Samstag, 25. April 2009

Sein wollen wie Gott?

Ich fange gerade an mich mit Pfarrerbildern zu beschäftigen. Wie oder was sollte ein Pfarrer sein?
Was ich bislang gehört und gelesen habe ist zum Verzweifeln:

Führer in das Heilige, Geistlicher Manager, Generalist (=hochbegabter Alleskönner?), Träger der Erinnerung, Repräsentant Gottes (!)... Bei solchen Beschreibungen wird mir ganz schlecht.

Natürlich ist es toll, wenn es uns gelingt, Menschen ins Heilige zu führen und sicher gibt es einem ein erhabenes Gefühl, wenn andere in einem Gott erkennen. Ich werde aber den Verdacht nicht los: Diese Bilder sind brandgefährlich. Mehr oder weniger sichtbar geht es dabei immer um Macht. Einerseits resultieren die Pfarrerbilder in Minderwertigkeitskomplexen der Autoren, die unter dem gefühlten Bedeutungsverlust des Pfarramtes leiden. Und andererseits überfordern sie unsere Pfarrer maßlos mit Ansprüchen, die sie niemals erfüllen können. Diese Bilder vergrößern das Machtstreben, das in jedem Menschen eh schon vorhanden ist. Dabei sagt Jesus doch: "ohne mich könnt ihr nichts tun...".

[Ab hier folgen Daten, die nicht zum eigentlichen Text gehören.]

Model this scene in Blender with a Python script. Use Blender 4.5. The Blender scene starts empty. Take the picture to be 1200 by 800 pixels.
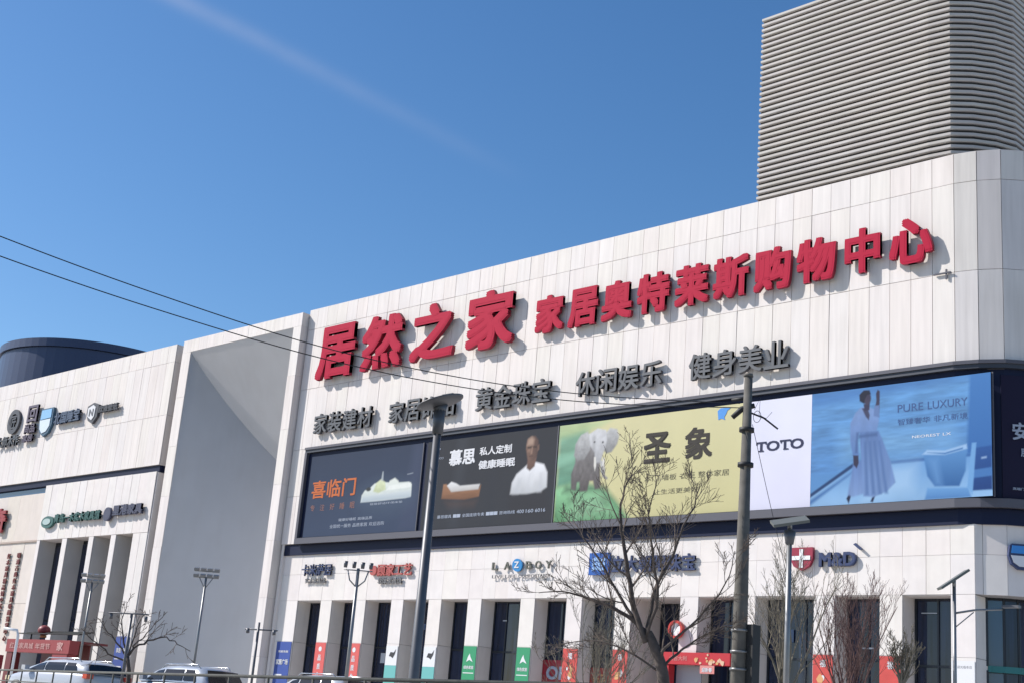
import bpy, bmesh, math, random
from mathutils import Vector, Matrix, noise
R = math.radians
random.seed(7)
S = bpy.context.scene
COL = S.collection

# ------------------------------------------------------------------ camera
cam_d = bpy.data.cameras.new('camera'); cam = bpy.data.objects.new('camera', cam_d); COL.objects.link(cam)
rt = Vector((0.71945871, 0.68989173, 0.08017834)); up = Vector((0.13510825, -0.2522573, 0.95818162)); fw = Vector((-0.68126715, 0.67853936, 0.27469877))
mw = Matrix((rt, up, -fw)).transposed().to_4x4(); mw.translation = (0, -46, 1.3)
cam.matrix_world = mw
cam_d.sensor_width = 36; cam_d.lens = 47.93; cam_d.clip_end = 3000; cam_d.clip_start = .1
S.camera = cam

# ------------------------------------------------------------------ light, sky, exposure
SUN_AZ, SUN_EL = 57.0, 38.5          # degrees from -Y towards -X, and above the horizon
sd = Vector((-math.sin(R(SUN_AZ))*math.cos(R(SUN_EL)), -math.cos(R(SUN_AZ))*math.cos(R(SUN_EL)), math.sin(R(SUN_EL))))
sun_d = bpy.data.lights.new('sun', 'SUN'); sun_d.energy = 4.9; sun_d.angle = R(.5); sun_d.color = (1, .955, .90)
sun = bpy.data.objects.new('sun', sun_d); COL.objects.link(sun)
sun.rotation_euler = sd.to_track_quat('Z', 'Y').to_euler()
W = bpy.data.worlds.new('World'); S.world = W; W.use_nodes = True
nt = W.node_tree; N = nt.nodes; L = nt.links
bg = N['Background']
sky = N.new('ShaderNodeTexSky'); sky.sky_type = 'NISHITA'; sky.sun_disc = False
sky.sun_elevation = R(SUN_EL); sky.sun_rotation = math.atan2(sd.x, sd.y)
sky.altitude = 50; sky.air_density = 1.0; sky.dust_density = .5; sky.ozone_density = 2.6
tc = N.new('ShaderNodeTexCoord')
d1 = Vector((-.88, .47, .53)).normalized(); d2 = Vector((-.775, .635, .462)).normalized()
nn = d1.cross(d2).normalized()
def vdot(vec):
    n = N.new('ShaderNodeVectorMath'); n.operation = 'DOT_PRODUCT'; L.new(tc.outputs['Generated'], n.inputs[0]); n.inputs[1].default_value = vec; return n.outputs['Value']
def wmath(op, a, b=None, c=None):
    n = N.new('ShaderNodeMath'); n.operation = op
    for i, v in enumerate((a, b, c)):
        if v is None: continue
        if isinstance(v, (int, float)): n.inputs[i].default_value = v
        else: L.new(v, n.inputs[i])
    return n.outputs[0]
wob = N.new('ShaderNodeTexNoise'); wob.inputs['Scale'].default_value = 9; L.new(tc.outputs['Generated'], wob.inputs['Vector'])
dist = wmath('ADD', vdot(nn), wmath('MULTIPLY', wmath('SUBTRACT', wob.outputs['Fac'], .5), .006))
wisp = N.new('ShaderNodeTexNoise'); wisp.inputs['Scale'].default_value = 26; wisp.inputs['Detail'].default_value = 4; L.new(tc.outputs['Generated'], wisp.inputs['Vector'])
along = vdot((d2-d1).normalized())
amap = N.new('ShaderNodeMapRange'); L.new(along, amap.inputs[0])
a2 = d2.dot((d2-d1).normalized())
amap.inputs[1].default_value = a2-.30; amap.inputs[2].default_value = a2+.10; amap.inputs[3].default_value = 1; amap.inputs[4].default_value = 0
band = wmath('MULTIPLY', wmath('EXPONENT', wmath('MULTIPLY', wmath('POWER', wmath('DIVIDE', dist, .0062), 2), -1)), wmath('MULTIPLY', amap.outputs[0], wmath('ADD', wmath('MULTIPLY', wisp.outputs['Fac'], 1.3), .35)))
mixc = N.new('ShaderNodeMix'); mixc.data_type = 'RGBA'
hs = N.new('ShaderNodeHueSaturation'); hs.inputs['Hue'].default_value = .502; hs.inputs['Saturation'].default_value = 1.25; L.new(sky.outputs[0], hs.inputs['Color'])
L.new(wmath('MULTIPLY', band, .15), mixc.inputs[0]); L.new(hs.outputs[0], mixc.inputs[6]); mixc.inputs[7].default_value = (6.2, 5.9, 6.2, 1)
L.new(mixc.outputs[2], bg.inputs['Color']); bg.inputs['Strength'].default_value = .118
S.view_settings.view_transform = 'Standard'; S.view_settings.look = 'None'; S.view_settings.exposure = .26; S.view_settings.gamma = 1
S.render.engine = 'CYCLES'
S.cycles.max_bounces = 6; S.cycles.diffuse_bounces = 4

# ------------------------------------------------------------------ materials
MATS = {}
def mat(name, col, rough=.6, metal=0., spec=.5, var=0., grain=0., gscale=3., bump=0., streak=False, emit=None, rand=False):
    if name in MATS: return MATS[name]
    m = bpy.data.materials.new(name); m.use_nodes = True; MATS[name] = m
    n = m.node_tree.nodes; l = m.node_tree.links; b = n['Principled BSDF']
    b.inputs['Base Color'].default_value = (*col, 1); b.inputs['Roughness'].default_value = rough
    b.inputs['Metallic'].default_value = metal; b.inputs['Specular IOR Level'].default_value = spec
    out = None
    if grain or streak:
        t = n.new('ShaderNodeTexCoord'); mp = n.new('ShaderNodeMapping'); l.new(t.outputs['Object'], mp.inputs[0])
        if streak: mp.inputs['Scale'].default_value = (4, 4, .25)
        oi = n.new('ShaderNodeObjectInfo'); ad = n.new('ShaderNodeVectorMath'); ad.operation = 'ADD'
        sc = n.new('ShaderNodeVectorMath'); sc.operation = 'SCALE'; cx = n.new('ShaderNodeCombineXYZ')
        for i in range(3): l.new(oi.outputs['Random'], cx.inputs[i])
        l.new(cx.outputs[0], sc.inputs[0]); sc.inputs['Scale'].default_value = 40.
        l.new(mp.outputs[0], ad.inputs[0]); l.new(sc.outputs[0], ad.inputs[1])
        nz = n.new('ShaderNodeTexNoise'); nz.inputs['Scale'].default_value = gscale; nz.inputs['Detail'].default_value = 5; l.new(ad.outputs[0], nz.inputs['Vector'])
        mr = n.new('ShaderNodeMapRange'); l.new(nz.outputs['Fac'], mr.inputs[0]); mr.inputs[1].default_value = .3; mr.inputs[2].default_value = .7
        mr.inputs[3].default_value = 1-grain; mr.inputs[4].default_value = 1+grain*.4
        mx = n.new('ShaderNodeMix'); mx.data_type = 'RGBA'; mx.blend_type = 'MULTIPLY'; mx.inputs[0].default_value = 1
        mx.inputs[6].default_value = (*col, 1); l.new(mr.outputs[0], mx.inputs[7]); out = mx.outputs[2]
        if bump:
            bp = n.new('ShaderNodeBump'); bp.inputs['Strength'].default_value = bump; bp.inputs['Distance'].default_value = .02
            l.new(nz.outputs['Fac'], bp.inputs['Height']); l.new(bp.outputs[0], b.inputs['Normal'])
    if rand:
        oi2 = n.new('ShaderNodeObjectInfo'); cr = n.new('ShaderNodeValToRGB'); e = cr.color_ramp.elements
        e[0].position = 0; e[0].color = (1.0, .972, .96, 1); e[1].position = 1; e[1].color = (.965, .965, .975, 1)
        for p, c in ((.25, (.985, .985, .95)), (.5, (1, 1, 1)), (.7, (.975, .955, .955)), (.85, (1, .985, .965))):
            x = e.new(p); x.color = (*c, 1)
        l.new(oi2.outputs['Random'], cr.inputs[0])
        m2 = n.new('ShaderNodeMix'); m2.data_type = 'RGBA'; m2.blend_type = 'MULTIPLY'; m2.inputs[0].default_value = 1
        if out: l.new(out, m2.inputs[6])
        else: m2.inputs[6].default_value = (*col, 1)
        l.new(cr.outputs[0], m2.inputs[7]); out = m2.outputs[2]
    if out: l.new(out, b.inputs['Base Color'])
    if emit:
        b.inputs['Emission Color'].default_value = (*col, 1); b.inputs['Emission Strength'].default_value = emit
    return m
STONE = mat('stone_panel', (.74, .69, .66), .6, spec=.3, grain=.09, gscale=1.2, streak=True, rand=True)
STONEL = mat('stone_tile', (.74, .695, .67), .6, spec=.3, grain=.06, gscale=1.5, rand=True)
BEIGE = mat('beige_stone', (.66, .59, .53), .6, grain=.06, gscale=1.2, rand=True)
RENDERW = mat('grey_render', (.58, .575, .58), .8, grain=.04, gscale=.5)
JOINT = mat('joint_dark', (.38, .36, .35), .9)
COPING = mat('coping_metal', (.70, .69, .68), .4, .3)
LOUV = mat('louvre_metal', (.56, .53, .50), .65, .0, spec=.2, rand=True, grain=.12, gscale=.6)
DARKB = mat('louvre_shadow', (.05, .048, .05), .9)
NAVYB = mat('navy_band', (.009, .014, .042), .5, spec=.2)
GLASS = mat('dark_glass', (.016, .026, .06), .05, 0, .5, grain=.6, gscale=1.3, streak=True)  # streaked grain paints vertical reflections into the pane colour
GLASS2 = mat('blue_glass', (.02, .06, .13), .04, 0, 1.)
ALU = mat('dark_aluminium', (.03, .035, .045), .4, .5)
FRAMEG = mat('frame_grey', (.10, .10, .12), .6, .1, spec=.3)
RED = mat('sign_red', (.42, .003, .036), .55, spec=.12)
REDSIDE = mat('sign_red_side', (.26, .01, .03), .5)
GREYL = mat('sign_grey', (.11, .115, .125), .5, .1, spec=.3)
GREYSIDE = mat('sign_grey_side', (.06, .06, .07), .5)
DRUM = mat('drum_metal', (.035, .05, .105), .4, .2)
POLE = mat('pole_paint', (.12, .12, .13), .45, .3, grain=.1, gscale=4)
POLEL = mat('pole_galvanised', (.26, .26, .26), .4, .5, grain=.12, gscale=4)
CONC = mat('pole_concrete', (.13, .12, .105), .9, grain=.25, gscale=5, bump=.3)
BLACK = mat('black_rubber', (.015, .015, .016), .6)
WIRE = mat('wire_black', (.02, .02, .025), .6)
BARK = mat('bark', (.095, .075, .065), .95, grain=.4, gscale=9, bump=.5)
TWIG = mat('twig', (.14, .11, .09), .95)
TWIGR = mat('twig_reddish', (.13, .075, .068), .95)
TWIGP = mat('twig_pale', (.19, .165, .125), .95)
ASPH = mat('asphalt', (.06, .06, .062), .9, grain=.3, gscale=6, bump=.3)
PAVE = mat('paving', (.50, .475, .44), .85, grain=.15, gscale=2)
EARTH = mat('earth', (.28, .25, .20), .95, grain=.3, gscale=.3)
CARW = mat('car_white', (.46, .48, .52), .22, 0, .7)
CARS = mat('car_silver', (.40, .43, .48), .25, .3, .7)
CARG = mat('car_glass', (.012, .014, .02), .06, 0, .35)
CHROME = mat('chrome', (.6, .6, .62), .15, .9)
TAIL = mat('tail_light', (.55, .06, .03), .25)
WHITE = mat('white_paint', (.78, .78, .79), .5)
def add_streaks(m, amt, sx=5.):
    n = m.node_tree.nodes; l = m.node_tree.links; b = n['Principled BSDF']; src = b.inputs['Base Color'].links[0].from_socket
    g = n.new('ShaderNodeNewGeometry'); mp_ = n.new('ShaderNodeMapping'); mp_.inputs['Scale'].default_value = (sx, sx, .22); l.new(g.outputs['Position'], mp_.inputs[0])
    a = n.new('ShaderNodeTexNoise'); a.inputs['Scale'].default_value = 1.; a.inputs['Detail'].default_value = 4; l.new(mp_.outputs[0], a.inputs['Vector'])
    c = n.new('ShaderNodeTexNoise'); c.inputs['Scale'].default_value = .35; c.inputs['Detail'].default_value = 3; l.new(g.outputs['Position'], c.inputs['Vector'])
    mu = n.new('ShaderNodeMath'); mu.operation = 'MULTIPLY'; l.new(a.outputs['Fac'], mu.inputs[0]); l.new(c.outputs['Fac'], mu.inputs[1])
    r_ = n.new('ShaderNodeMapRange'); l.new(mu.outputs[0], r_.inputs[0]); r_.inputs[1].default_value = .24; r_.inputs[2].default_value = .42; r_.inputs[3].default_value = 0; r_.inputs[4].default_value = amt
    x = n.new('ShaderNodeMix'); x.data_type = 'RGBA'; l.new(r_.outputs[0], x.inputs[0]); l.new(src, x.inputs[6]); x.inputs[7].default_value = (.34, .29, .25, 1); l.new(x.outputs[2], b.inputs['Base Color'])
add_streaks(STONE, .15); add_streaks(STONEL, .10, 4.); add_streaks(RENDERW, .07, 1.5); add_streaks(BEIGE, .12)
def flat(name, c, rough=.55, **k): return mat(name, c, rough, **k)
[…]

Vielleicht sollte mal eine Pastoraltheologie geschrieben werden, die nur beschreibt, was der Pfarrer nicht ist... Als eine Art Korrektiv... Eine Pastoraltheologie, die den Vikaren und Pfarrern dieser Welt sagt: Du wirst gebraucht, aber lass dein Machstreben hinter dir und lass Jesus (Pfarr-)Herr der Kirche sein.

5 Kommentare:

Achti hat gesagt…

Ja, das Pfarrerbild ist sehr im Umbruch.
Interessant sit dazu Michael Herbst's Gemeindeaufbaumodell. Er will weg von der Pfarrerzentrierung. Der P. für Mitarbeiter, die MA für die Gemeinde.
Dennoch bleibt die Frage, was bleibt und was geht. Ich denke, das wird sich je im individuellen Einzelfall neu entscheiden.

Daniel hat gesagt…

Und: "Negativ-Pfarrerbeschreibungen" sind halt immer auch eine Steilvorlage für Pfarrer, die weder von sich noch von Gott noch vom Glauben noch von der Gemeinde noch von der Kirche was erwarten... Aber andererseits: abusus non tollit usum...

Oliver hat gesagt…

@ Achti: Das Modell von Herbst finde ich auch interessant. In der Jakobusgemeinde gibt es für die Mitarbeiter nicht nur den Pfarrer, sondern auch einen Mitarbeiterreferenten, sozusagen ein hauptamlicher Coach.
Im Moment ist die Pfarrstelle übrigens vakant. Fast alle waren sich gestern in der Gemeindeversammlung einig, dass es der Gemeinde auch ohne Pfarrer sehr gut geht. Gleichzeitig zeigt sich aber auch, wie wichtig es ist, vertraute Bezugspersonen im Gottesdienst zu haben. Auch wenn unser Pfarrer uns fehlt, sind bekannte und vertraute Liturginnen und Liturgen da, die in gewohnter Weise durch den Gottesdienst führen. Die Predigt hält immer jemand anderes, was viele als Bereicherung sehen.

@ Daniel: Guter Gedanke! Daran hab ich nicht gedacht. Wenn ich es so überlege, ist die Idee der Negativ-Beschreibung zu offen für Projektionen aller Art.

Tobi hat gesagt…

Hm, kann mich nicht erinnern, vor 10 Jahren schon mit Herbst gesprochen zu haben ... da dachte ich auch schon etwas in die Richtung ... Vor wenigen Monaten bin ich auch mal wieder drauf gekommen - und viel anders als vor 10 Jahren sehe ich die Stellung des Pfarrers in der Gemeinde nicht.

http://oliverbloggt.blogspot.com hat gesagt…

Tobi, du bist brilliant! Ein Vordenker! ; ) Nein, aber ganz ehrlich: Wir sollten es mit Nike halten: Just do it.

Es ist längst an der Zeit, dass wir das Ideal einer christozentrischen Gemeinde (und nicht pfarrerzentrierten Gemeinde) endlich umsetzen. In studentischen Gruppen wie Campus oder SMD oder auch in weiten Teilen des Pietismus ist das m.E. schon längst gelungen. Jetzt ist es an der Zeit, dass die landeskirchlichen Gemeinden "erwachsen" werden und ihr von Gott gebenes Potenzial erreichen. Let's do it!